5º Pelo que o teor, o objecto e o anunciado a propósito da notificação pelo GAB, em sede de decisão sua de venda antecipada de um dos veículos da propriedade da Objectivos Convergentes, Unipessoal, Lda contende diretamente com o que foi já decidido pelo Tribunal da Relação de Lisboa, em 16 de dezembro de 2021. 6. Acresce ao exigido respeito pelo já decidido por Tribunal Superior no Processo n.º 413/14.0TELSB (Inquérito) ter sido apesentado no dia 17 de Abril de 2023 requerimento naqueles autos dirigido ao Exmo. Sr. Juiz de Instrução Criminal, requerendo de forma fundamentada e actual, a revogação da decisão de apreensão e a consequente restituição de todos os veículos da propriedade da ora exponente, pelo que também do veiculo sobre o qual incide a notificação provinda do GAB. 7. Requerimento aquele que ainda não foi objeto de decisão, isto, sem prejuízo do direito de recurso que assiste à arguida Requerente. 8. Termos em que requer a vossa ex. devidas atenções e consideração face ao que foi decidido pelo Tribunal da Relação de Lisboa, por acórdão reportado já a 16 de dezembro de 2021 e ao que acresce também requerimento de 17 de abril de 2023, que ainda não foi objeto de decisão.”

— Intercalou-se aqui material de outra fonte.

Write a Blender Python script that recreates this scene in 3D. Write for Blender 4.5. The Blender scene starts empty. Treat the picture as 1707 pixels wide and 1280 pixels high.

Este requerimento veio a ser alvo de despacho e de recurso, constituindo o objeto do apenso S.L1, transitado em julgado em abril 2024.
Entretanto, em 30 de agosto de 2023, por ofício, junto aos autos a fls. 12013, veio novamente a Exma. Sra. Diretora do GAB requerer que ao MP que se pronunciasse sobre a venda antecipada dos veículos ..-PT-.. e .. LL ...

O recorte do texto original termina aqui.